AMLAPURA – Belakangan ini petani garam di Ameg Karangasem mulai sumringah. Ini karena harga garam belakangan ini mengalami kenaikan Rp 17.500 per kilogramnya.
Menurut Ketua Masyarakat Perlindungan Indikasi Geografis (MPIG) Garam Amed Bali I Nengah Suanda, harga sekarang ini termasuk bagus.
Dalam kondisi abnormal, harga garam Amed pernah jatuh hingga di harga Rp 2.000 – 5.000 per kilogramnya.
“Ya sekarang ini harga garam cukup bagus,” ujarnya. Harga ini baru masuk harga ditingkat petani. Sementara jika masuk MPIG harga lebih tinggi lagi bisa mencapai Rp 35.000 per kilogram.
Harga di MPIG menjadi mahal karena memang dipilah garam yang bagus dan juga dengan pengemasan khusus.
“Pasar garam di Amed tidak tergantung soal stok dan juga import,” ujar Nengah Suanda. Hal ini terjadi karena garam Amed memang punya pasar tersendiri.
Garam Amed disuplai untuk kebutuhan hotel, restoran bahkan sampai ke Jakarta. Mereka ada yang ambil kemudian di ekspor.
Stok saat ini memang menumpuk, namun harga garam Amed tetap bagus. Selain Amed, Tianyar, Kubu juga merupakan penghasil garam tradisional dengan kualitas bagus.

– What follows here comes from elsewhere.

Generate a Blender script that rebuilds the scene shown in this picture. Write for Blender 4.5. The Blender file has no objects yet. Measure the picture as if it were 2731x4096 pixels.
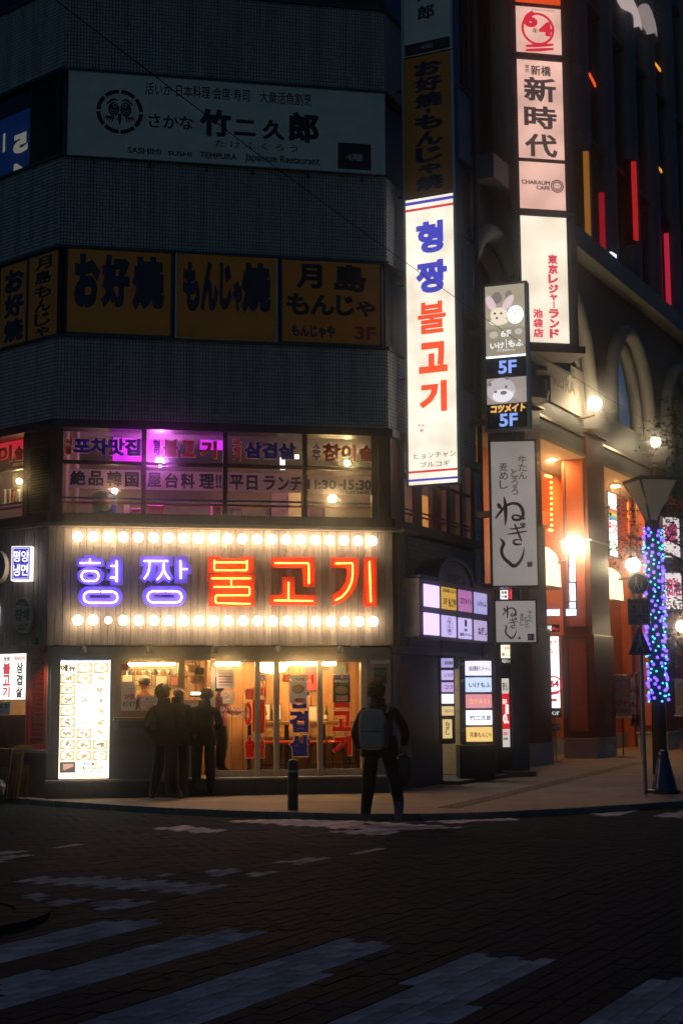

Hanya saja tetap garam Amed punya kualitas tersendiri. Di mana garam Amed lebih gurih dan kadar asinya juga pas sehingga tidak sampai pahit.
Metode produksi yang masih tradisional berdampak pada rasa. “Ini karena proses filternya masih ditanah,” ujarnya.
Ada kemungkinan kadar pahitnya di serap mineral yang ada di tanah. Sementara untuk tingkat NaCL juga telah di uji Lab Balai Besar Semarang, Jateng.
Di mana garam Amed tingkat NaCL mencapai 94,7 persen. Sehingga kadarnya lebih dari SNI. Hanya saja garam SNI mengandung Yodium. Sementara garam Amed natural dan yodiumnya rendah.
Petani garam di Amed sendiri saat ini ada 24 orang. Mereka ini rata-rata berasal dari Banjar Lebah, Desa Purwekerthi, Abang. Mereka ini selain sebagai petani garam juga jadi nelayan.
Jumlah pengrajin garam di Amed memang menurun. Tahun 1990 saat pariwisata di Amed mulai menggeliat petani garam di Amed mencapai 200 orang.
Lambat laut banyak dari mereka yang banting stir ke bidang pariwisata. Di mana mereka yang menjadi pengrajin garam memang memiliki waktu yang cukup.
Mereka melaut dulu selama tiga jam sementara dari siang sampai sore mereka membuat garam.